À l’approche du 23e anniversaire du naufrage du Joola, un Comité régional de développement (Crd) s’est tenu hier au Musée-Mémorial Le Joola de Ziguinchor. Présidée par le gouverneur Mor Talla Tine, la rencontre a réuni autorités administratives, acteurs culturels et sociaux, rescapés, familles de victimes, ainsi que des représentants de l’État et de la société civile, avec un objectif commun : faire de cette commémoration un moment fort de transmission, de recueillement et de prise de conscience citoyenne.
Le naufrage du bateau « Le Joola », survenu dans la nuit du 26 septembre 2002 au large de la Gambie, a fait 1863 morts selon les chiffres officiels, avec seulement 63 survivants. Vingt-trois ans après, le souvenir reste vif, mais les organisateurs pointent un risque d’essoufflement de la mémoire collective. « Vingt-trois ans après, rien n’a changé », a lancé avec gravité Evelyne Marie-Jeanne Ndiaye, coordinatrice de l’événement et secrétaire aux relations extérieures de l’Association des familles de victimes.
Placée sous le thème « 23 ans après le Joola : l’urgence du souvenir, l’impératif du changement de comportement », l’édition 2025 entend marquer un tournant. « Ce qui a mené au drame, c’est le comportement », a rappelé Mme Ndiaye, appelant à un sursaut national et à une introspection collective. Le choix de ce thème reflète une volonté claire de sensibiliser la jeunesse, d’impliquer davantage les communautés, et de renforcer les actions concrètes autour de la sécurité, de la cohésion et du devoir de mémoire.

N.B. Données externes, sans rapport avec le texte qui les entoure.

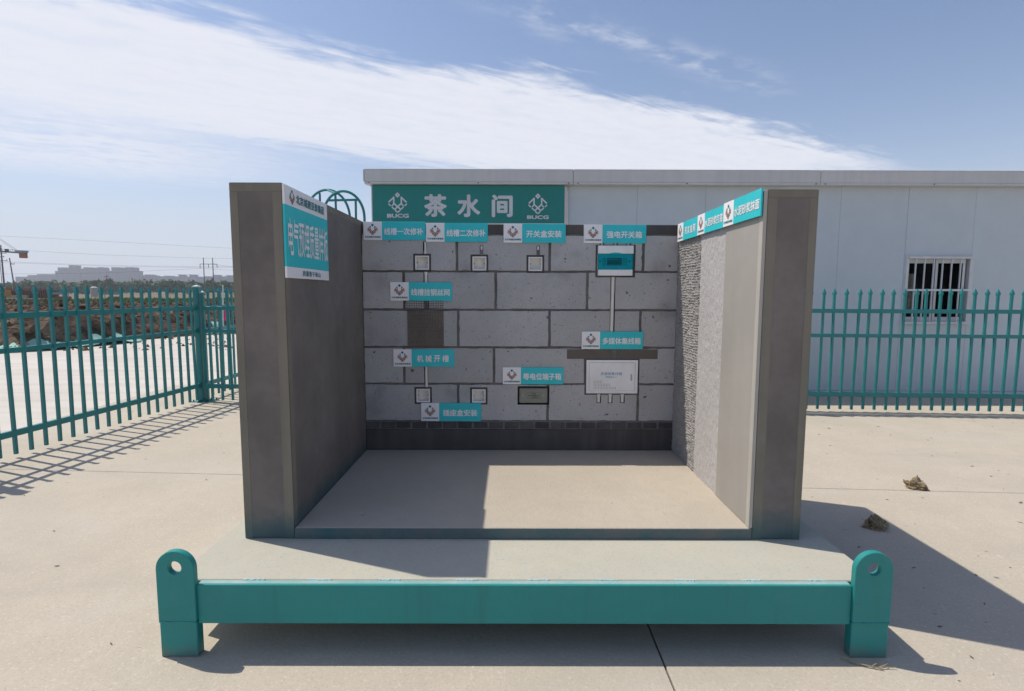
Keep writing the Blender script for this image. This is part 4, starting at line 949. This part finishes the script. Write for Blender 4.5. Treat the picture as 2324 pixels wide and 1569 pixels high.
# ------------------------------------------------------------------ small things on the yard
def wool(x, y, lx, ly, lz, rot, seed, label, hook=False):
    bm_ = bmesh.new(); bmesh.ops.create_icosphere(bm_, subdivisions=5, radius=1)
    for v_ in bm_.verts:
        p = v_.co.copy(); n1 = noise.fractal(p*1.6+Vector((seed, 0, 0)), 1, 2, 4); n2 = noise.noise(Vector((p.x*1.5, p.y*1.5, p.z*9+seed)))
        k = 1+.45*n1+.16*n2+.08*noise.noise(p*14)
        q = p*k
        if hook and q.x > .1: q.y += .55*(q.x-.1)*(1 if q.y > -.1 else -1); q.z *= 1-.5*(q.x-.1); 
        if q.z < -.35: q.z = -.35+(q.z+.35)*.1
        v_.co = Vector((q.x*lx, q.y*ly, (q.z+.36)*lz*(.55+.45*(q.x > 0)*0+.25*noise.noise(Vector((q.x*3, q.y*3, seed))))))
    R3 = random.Random(int(seed*10))
    for k in range(70):                      # loose fibres
        a = R3.uniform(0, 6.283); p = Vector((math.cos(a)*lx*R3.uniform(.5, 1.05), math.sin(a)*ly*R3.uniform(.5, 1.05), R3.uniform(.002, .03)))
        d = Vector((math.cos(a+R3.gauss(0, .8)), math.sin(a+R3.gauss(0, .8)), R3.uniform(-.1, .6)))*R3.uniform(.008, .026); n_ = d.cross(Vector((0, 0, 1))).normalized()*.0016
        p.z = max(p.z, .003); e_ = p+d; e_.z = max(e_.z, .002)
        bm_.faces.new([bm_.verts.new(p-n_), bm_.verts.new(p+n_), bm_.verts.new(e_)])
    me = bpy.data.meshes.new('wool_lump'); bm_.to_mesh(me); bm_.free(); me.materials.append(m_wool)
    o = link('wool_lump', me, None, (x, y, 0)); o.rotation_euler = (0, 0, rot)
    return tag(o, label, 'wool lump', 'lumps of mineral wool on the yard')
wool(2.768, 1.375, .062, .038, .085, -.35, 3.3, 'torn yellowish mineral wool lump lying in the sun', True)
wool(2.06, .742, .060, .046, .080, .25, 8.1, 'torn mineral wool lump lying in the shade of the bay')
t = thing('straw_wisp', 'wisp of dry straw by the right front leg of the skid', 'straw', (1.25, -.44, 0))
for k, pts in enumerate(([(1.165, -.395), (1.21, -.425), (1.26, -.445), (1.335, -.448)], [(1.18, -.41), (1.23, -.437), (1.285, -.455)], [(1.255, -.44), (1.28, -.43), (1.29, -.415)], [(1.27, -.45), (1.30, -.443), (1.318, -.43)])):
    b = MB(); b.tube([(x, y, .004+.004*(i % 2)+.002*k) for i, (x, y) in enumerate(pts)], .0016, 5); part('stem', b, m_straw, t)
mb = MB(); R = random.Random(12)
for k in range(420):
    if R.random() < .62: x = R.uniform(1.4, 6.5); y = R.uniform(-.7, 3.8)
    else: x = R.uniform(-5, 1.4); y = R.uniform(-1.2, 3.8)
    if (-1.45 < x < 1.45 and -.5 < y < 2) or (x < 1.4 and y < .2 and R.random() < .7): continue
    L = R.uniform(.004, .016)*(1.7 if R.random() < .12 else 1); wd = L*R.uniform(.12, .45); a = R.uniform(0, 6.28); c, s_ = math.cos(a), math.sin(a); h = R.uniform(.001, .005)
    p = [(-L, 0, .0012), (0, -wd, h), (L, R.uniform(-wd, wd), .0015+h*.3), (0, wd, .0015)]
    mb.add([(x+u_*c-v_*s_, y+u_*s_+v_*c, z) for u_, v_, z in p], [(0, 1, 2), (0, 2, 3)])
tag(part('leaf_litter', mb, m_chip, fix=False), kind='stuff')

# ------------------------------------------------------------------ haze
b = MB(); b.box(-3650, 3650, -3650, 3650, -1.2, 72)
hz = part('haze', b, [], None); hz.data.materials.clear()
hm = bpy.data.materials.new('haze_air'); hm.use_nodes = True; hm.node_tree.nodes.clear(); h = NT(hm.node_tree)
pv = h.n('ShaderNodeVolumePrincipled'); pv.inputs['Color'].default_value = (0.80, 0.87, 1.0, 1); pv.inputs['Density'].default_value = 0.00032; pv.inputs['Anisotropy'].default_value = 0.2
ho = h.n('ShaderNodeOutputMaterial'); h.link(pv.outputs[0], ho.inputs['Volume'])
hz.data.materials.append(hm); tag(hz, kind='stuff')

Le gouverneur Mor Talla Tine s’est félicité des échanges fructueux du Crd, soulignant que les propositions recueillies seront transmises aux plus hautes autorités. Le budget de la commémoration, non encore communiqué, sera partagé entre l’État et l’association. Un appel a été lancé aux collectivités territoriales pour un appui logistique et financier, en plus du soutien attendu des forces armées pour l’entretien des cimetières comme celui de Kabadio, où reposent plusieurs victimes.
L’État, par la voix du Directeur général de la Culture au ministère de la Jeunesse, des Sports et de la Culture, Abdou Simbandy Diatta, a réaffirmé son engagement à accompagner l’événement. « Ce Crd s’inscrit dans la logique de proximité et de mémoire collective, en droite ligne du référentiel Sénégal 2050 », a-t-il déclaré, insistant sur la nécessité d’intégrer le Joola dans les programmes scolaires pour garantir la transmission du souvenir aux générations futures.
Parmi les voix les plus poignantes, celle d’Ousmane Keita, rescapé du naufrage, a rappelé l’importance d’associer les survivants et les familles aux décisions. « Il faut nous associer si l’on veut vraiment éviter l’oubli », a-t-il plaidé. De son côté, Mahawa Doumbia, représentante de la Plateforme des femmes pour la paix en Casamance, a souligné la nécessité d’intégrer les outils numériques dans la sensibilisation, afin d’élargir la portée du message, notamment auprès des jeunes.
La commémoration de 2025 se veut plus structurée, avec un programme enrichi sur trois jours dans les trois départements concernés. Veillées, prières interreligieuses, hommages et moments de dialogue remplaceront les discours classiques. Une cellule de communication a également été mise en place pour renforcer la couverture médiatique de l’événement et mieux diffuser ses messages.
Evelyne Marie-Jeanne Ndiaye a par ailleurs salué la fin progressive des divisions internes au sein des familles de victimes, appelant à une dynamique nouvelle autour du recueillement et de la résilience. Elle a tenu à rendre hommage à Boubacar Ba, président de l’association, « un homme à féliciter pour ses 22 années d’engagement continu ».
En 23 ans, le drame du Joola est devenu plus qu’un simple souvenir douloureux. Il est un symbole national de résilience, de vigilance et d’appel à la responsabilité. Pour les familles et rescapés, commémorer, c’est aussi militer pour un avenir où de telles tragédies ne se reproduiront plus. « Se souvenir, c’est bien. Agir, c’est mieux », a conclu Mme Ndiaye, résumant l’esprit qui animera cette édition 2025.